Tame Saunders described catching eels at Lake Wairarapa using a technique called kōumu:
Another method of catching these tunas is to dig a large pit in the sand, about 10 yards from the end of the lake. A ditch is then dug from the lake to the pit, and as soon as the water starts to run into it, the eels swim into the pit. When the pit is full of eels the far end of the ditch is closed up, and the eels are left high and dry. 1
A number of karakia (charms) were associated with eeling – including one for the first eels caught in a season. This is a simple karakia to encourage eels into a hīnaki:
Tēnā te puna kei Hawaiki,
Te pū kei Hawaiki,
Te puna kei Rangiriri.
The source is at Hawaiki,
The origin is at Hawaiki,
The source at Rangiriri.
2
Before European settlement, Lakes Wairarapa and Ōnoke often flooded when Lake Ōnoke’s mouth was closed. European settlers, particularly farmers, wanted to keep the mouth permanently open to reduce flooding. Māori opposed this out of concern that it would decrease the take of eels. In 1896 the lakes were gifted to the Crown by Wairarapa Māori. Lake Ōnoke was eventually kept open to the sea.

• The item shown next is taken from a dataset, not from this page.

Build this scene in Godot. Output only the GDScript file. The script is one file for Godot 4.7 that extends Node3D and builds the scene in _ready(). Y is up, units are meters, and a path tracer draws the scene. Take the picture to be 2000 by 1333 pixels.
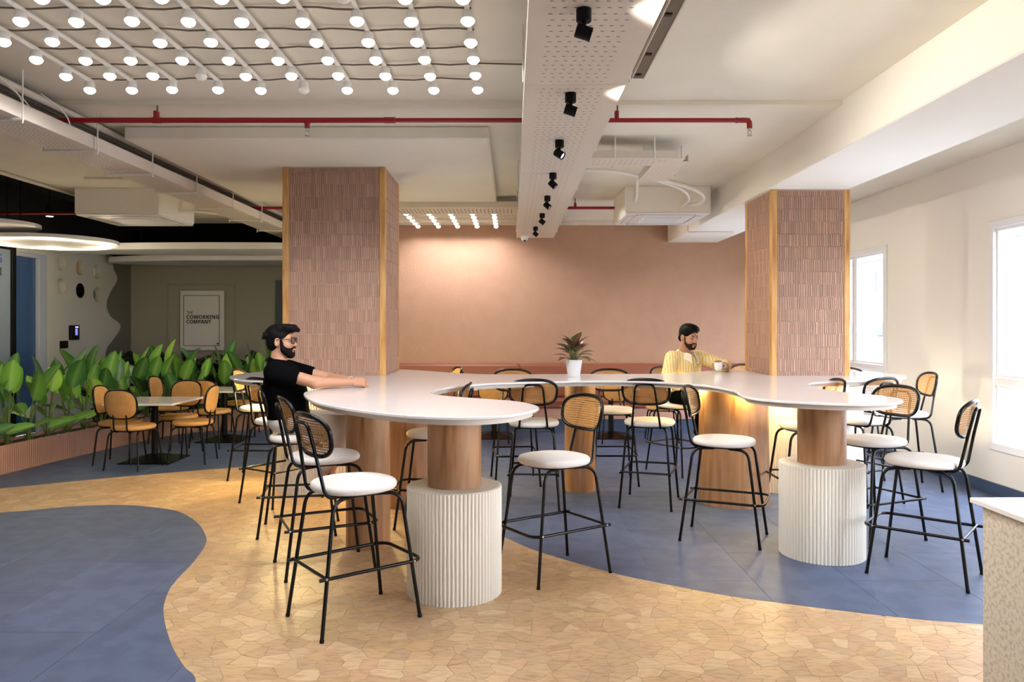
extends Node3D
# x to the right, y up, the room runs away from the camera along -z; p3(x, y, d) takes d as the distance in front of the camera.

const CEIL_A = 3.08
const CEIL_B = 3.05
const TABLE_Y = 1.05

class MB:
	var v = PackedVector3Array()
	var n = PackedVector3Array()
	var t = PackedVector2Array()
	var c = PackedColorArray()
	var ix = PackedInt32Array()
	var col = Color.WHITE
	var o = Vector3.ZERO

	func vx(p: Vector3, nn: Vector3, uv: Vector2 = Vector2.ZERO) -> int:
		v.append(p - o)
		n.append(nn)
		t.append(uv)
		c.append(col)
		return v.size() - 1

	func tri(a: int, b: int, d: int) -> void:
		ix.append(a)
		ix.append(d)
		ix.append(b)

	func quad(a: int, b: int, d: int, e: int) -> void:
		tri(a, b, d)
		tri(a, d, e)

	# a flat polygon that faces away from ref
	func face(pts: Array, ref: Vector3) -> void:
		var p0: Vector3 = pts[0]
		var nn: Vector3 = (pts[1] - p0).cross(pts[2] - p0)
		if nn.length_squared() < 1e-16 and pts.size() > 3:
			nn = (pts[2] - p0).cross(pts[3] - p0)
		nn = nn.normalized()
		var mid = Vector3.ZERO
		for q in pts:
			mid += q
		mid /= pts.size()
		var q2 = pts
		if nn.dot(mid - ref) < 0.0:
			nn = -nn
			q2 = pts.duplicate()
			q2.reverse()
		var i0 = -1
		var prev = -1
		for k in q2.size():
			var id = vx(q2[k], nn, Vector2(q2[k].x + q2[k].z, q2[k].y))
			if k == 0:
				i0 = id
			elif k >= 2:
				tri(i0, prev, id)
			prev = id

	func box(ctr: Vector3, size: Vector3, bev: float = 0.0, bs: Basis = Basis()) -> void:
		var h = size / 2.0
		var cor = {}
		var sg = [-1.0, 1.0]
		if bev <= 0.0:
			for ax in 3:
				for s in sg:
					var u = (ax + 1) % 3
					var w = (ax + 2) % 3
					var pts = []
					for q in [[-1, -1], [1, -1], [1, 1], [-1, 1]]:
						var p = Vector3.ZERO
						p[ax] = s * h[ax]
						p[u] = q[0] * h[u]
						p[w] = q[1] * h[w]
						pts.append(ctr + bs * p)
					face(pts, ctr)
			return
		bev = minf(bev, minf(h.x, minf(h.y, h.z)) * 0.9)
		for x in sg:
			for y in sg:
				for z in sg:
					for ax in 3:
						var p = Vector3(x * (h.x - bev), y * (h.y - bev), z * (h.z - bev))
						p[ax] += bev * [x, y, z][ax]
						cor[[x, y, z, ax]] = ctr + bs * p
		for ax in 3:
			var u = (ax + 1) % 3
			var w = (ax + 2) % 3
			for s in sg:
				var pts = []
				for q in [[-1.0, -1.0], [1.0, -1.0], [1.0, 1.0], [-1.0, 1.0]]:
					var k = [0.0, 0.0, 0.0, ax]
					k[ax] = s
					k[u] = q[0]
					k[w] = q[1]
					pts.append(cor[k])
				face(pts, ctr)
			for s in sg:
				for s2 in sg:
					var pts = []
					for e in [[-1.0, u], [1.0, u], [1.0, w], [-1.0, w]]:
						var k = [0.0, 0.0, 0.0, e[1]]
						k[ax] = e[0]
						k[u] = s
						k[w] = s2
						pts.append(cor[k])
					face(pts, ctr)
		for x in sg:
			for y in sg:
				for z in sg:
					face([cor[[x, y, z, 0]], cor[[x, y, z, 1]], cor[[x, y, z, 2]]], ctr)

	func tube(path: Array, r, sides: int = 8, closed: bool = false, caps: bool = true) -> void:
		var m = path.size()
		var T = []
		for i in m:
			var a: Vector3
			var b: Vector3
			if closed:
				a = path[(i - 1 + m) % m]
				b = path[(i + 1) % m]
			else:
				a = path[maxi(i - 1, 0)]
				b = path[mini(i + 1, m - 1)]
			T.append((b - a).normalized())
		var up = Vector3.UP if absf(T[0].y) < 0.9 else Vector3.RIGHT
		var nn: Vector3 = T[0].cross(up).normalized()
		var first = v.size()
		var len = 0.0
		var rings = m + (1 if closed else 0)
		for j in rings:
			var i = j % m
			if j > 0:
				len += (path[i] - path[(i - 1 + m) % m]).length()
			nn = (nn - T[i] * nn.dot(T[i])).normalized()
			var bb: Vector3 = T[i].cross(nn)
			var rr: float = r[i] if r is Array else r
			for s in sides + 1:
				var a2 = TAU * s / sides
				var dir = nn * cos(a2) + bb * sin(a2)
				vx(path[i] + dir * rr, dir, Vector2(float(s) / sides, len))
		for j in rings - 1:
			for s in sides:
				var a3 = first + j * (sides + 1) + s
				quad(a3, a3 + 1, a3 + sides + 2, a3 + sides + 1)
		if caps and not closed:
			for e in [0, m - 1]:
				var pts = []
				for s in sides:
					pts.append(v[first + e * (sides + 1) + s] + o)
				face(pts, path[e] + T[e] * (1.0 if e == 0 else -1.0))

	# profile: Vector2(radius, height), from bottom to top on the outside
	func lathe(prof: Array, segs: int = 32, xf: Transform3D = Transform3D(), hard: float = 35.0) -> void:
		var m = prof.size()
		var sn = []
		for i in m - 1:
			var d: Vector2 = (prof[i + 1] - prof[i])
			sn.append(Vector2(d.y, -d.x).normalized())
		var lim = cos(deg_to_rad(hard))
		for i in m - 1:
			var na: Vector2 = sn[i]
			var nb: Vector2 = sn[i]
			if i > 0 and sn[i - 1].dot(sn[i]) > lim:
				na = (sn[i - 1] + sn[i]).normalized()
			if i < m - 2 and sn[i + 1].dot(sn[i]) > lim:
				nb = (sn[i + 1] + sn[i]).normalized()
			var f = v.size()
			for s in segs + 1:
				var a = TAU * s / segs
				var ca = cos(a)
				var sa = -sin(a)
				var p: Vector2 = prof[i]
				var q: Vector2 = prof[i + 1]
				vx(xf * Vector3(ca * p.x, p.y, sa * p.x), xf.basis * Vector3(ca * na.x, na.y, sa * na.x), Vector2(float(s) / segs, p.y))
				vx(xf * Vector3(ca * q.x, q.y, sa * q.x), xf.basis * Vector3(ca * nb.x, nb.y, sa * nb.x), Vector2(float(s) / segs, q.y))
			for s in segs:
				var k = f + s * 2
				quad(k, k + 2, k + 3, k + 1)

	# polygon (x, y) of any turn, lifted from h0 to h1 along the third axis: local point (x, h, y) under xf
	func prism(poly: PackedVector2Array, h0: float, h1: float, xf: Transform3D = Transform3D(), bev: float = 0.0, hard: float = 35.0, bottom: bool = true) -> void:
		if not Geometry2D.is_polygon_clockwise(poly):
			poly = poly.duplicate()
			poly.reverse()
		var m = poly.size()
		var inner = poly
		if bev > 0.0:
			inner = PackedVector2Array()
			for i in m:
				var e0 = (poly[i] - poly[(i - 1 + m) % m]).normalized()
				var e1 = (poly[(i + 1) % m] - poly[i]).normalized()
				var nn = (Vector2(-e0.y, e0.x) + Vector2(-e1.y, e1.x))
				var ln = nn.length()
				nn = nn / ln if ln > 0.2 else nn
				inner.append(poly[i] - nn * bev)
		var tr = Geometry2D.triangulate_polygon(inner)
		var up = (xf.basis * Vector3.UP).normalized()
		var f = v.size()
		for p in inner:
			vx(xf * Vector3(p.x, h1, p.y), up, p)
		var fb = v.size()
		if bottom:
			for p in inner:
				vx(xf * Vector3(p.x, h0, p.y), -up, p)
		for k in range(0, tr.size(), 3):
			var a = inner[tr[k]]
			var b = inner[tr[k + 1]]
			var d = inner[tr[k + 2]]
			var ccw = (b - a).cross(d - a) < 0.0   # (x, z) seen from above: negative turn is counterclockwise
			if ccw:
				tri(f + tr[k], f + tr[k + 1], f + tr[k + 2])
				if bottom:
					tri(fb + tr[k], fb + tr[k + 2], fb + tr[k + 1])
			else:
				tri(f + tr[k], f + tr[k + 2], f + tr[k + 1])
				if bottom:
					tri(fb + tr[k], fb + tr[k + 1], fb + tr[k + 2])
		var lim = cos(deg_to_rad(hard))
		var en = []
		for i in m:
			var e = (poly[(i + 1) % m] - poly[i]).normalized()
			en.append(Vector2(-e.y, e.x))
		var acc = 0.0
		for i in m:
			var j = (i + 1) % m
			var na: Vector2 = en[i]
			var nb: Vector2 = en[i]
			var pr = en[(i - 1 + m) % m]
			var nx = en[j]
			if pr.dot(na) > lim:
				na = (pr + na).normalized()
			if nx.dot(nb) > lim:
				nb = (nx + en[i]).normalized()
			var ln = (poly[j] - poly[i]).length()
			var A = poly[i]
			var B = poly[j]
			var hb = h1 - bev
			var hl = h0 + (bev if bottom else 0.0)
			_wall(xf, A, B, hl, hb, na, nb, acc, acc + ln)
			if bev > 0.0:
				_slope(xf, A, B, inner[i], inner[j], hb, h1, en[i])
				if bottom:
					_slope(xf, A, B, inner[i], inner[j], hl, h0, en[i])
			acc += ln

	func _wall(xf: Transform3D, A: Vector2, B: Vector2, h0: float, h1: float, na: Vector2, nb: Vector2, u0: float, u1: float) -> void:
		var wa = (xf.basis * Vector3(na.x, 0, na.y)).normalized()
		var wb = (xf.basis * Vector3(nb.x, 0, nb.y)).normalized()
		var a = vx(xf * Vector3(A.x, h0, A.y), wa, Vector2(u0, h0))
		var b = vx(xf * Vector3(B.x, h0, B.y), wb, Vector2(u1, h0))
		var d = vx(xf * Vector3(B.x, h1, B.y), wb, Vector2(u1, h1))
		var e = vx(xf * Vector3(A.x, h1, A.y), wa, Vector2(u0, h1))
		var g = (v[b] - v[a]).cross(v[d] - v[a])
		if g.dot(wa + wb) >= 0.0:
			quad(a, b, d, e)
		else:
			quad(a, e, d, b)

	func _slope(xf: Transform3D, A: Vector2, B: Vector2, C: Vector2, D: Vector2, h0: float, h1: float, en: Vector2) -> void:
		var pts = [xf * Vector3(A.x, h0, A.y), xf * Vector3(B.x, h0, B.y), xf * Vector3(D.x, h1, D.y), xf * Vector3(C.x, h1, C.y)]
		var mid: Vector3 = (pts[0] + pts[1] + pts[2] + pts[3]) / 4.0
		face(pts, mid - xf.basis * Vector3(en.x, (1.0 if h1 > h0 else -1.0), en.y))

	# rows of points, all of one length; smooth normals
	func sheet(rows: Array, uvs = null, flip: bool = false) -> void:
		var R = rows.size()
		var C = rows[0].size()
		var f = v.size()
		for i in R:
			for j in C:
				var du: Vector3 = rows[i][mini(j + 1, C - 1)] - rows[i][maxi(j - 1, 0)]
				var dv: Vector3 = rows[mini(i + 1, R - 1)][j] - rows[maxi(i - 1, 0)][j]
				var nn = du.cross(dv).normalized()
				vx(rows[i][j], -nn if flip else nn, uvs[i][j] if uvs != null else Vector2(float(j) / (C - 1), float(i) / (R - 1)))
		for i in R - 1:
			for j in C - 1:
				var a = f + i * C + j
				if flip:
					quad(a, a + C, a + C + 1, a + 1)
				else:
					quad(a, a + 1, a + C + 1, a + C)

	func mesh() -> ArrayMesh:
		var arr = []
		arr.resize(Mesh.ARRAY_MAX)
		arr[Mesh.ARRAY_VERTEX] = v
		arr[Mesh.ARRAY_NORMAL] = n
		arr[Mesh.ARRAY_TEX_UV] = t
		arr[Mesh.ARRAY_COLOR] = c
		arr[Mesh.ARRAY_INDEX] = ix
		var m = ArrayMesh.new()
		m.add_surface_from_arrays(Mesh.PRIMITIVE_TRIANGLES, arr)
		return m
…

Eels were caught at Te Waihora (Lake Ellesmere) by the kōumu method. Long channels about a metre wide were dug through the gravel between the lake and the sea. Water flowed in, and the eels followed. Then the entrance to the channel was blocked with stones, or with net traps called kōhau.
At Wairewa (Lake Forsyth), eels cross the shingle bar at Birdlings Flat in autumn. They are caught and stored for eating later – a traditional harvest that continues today.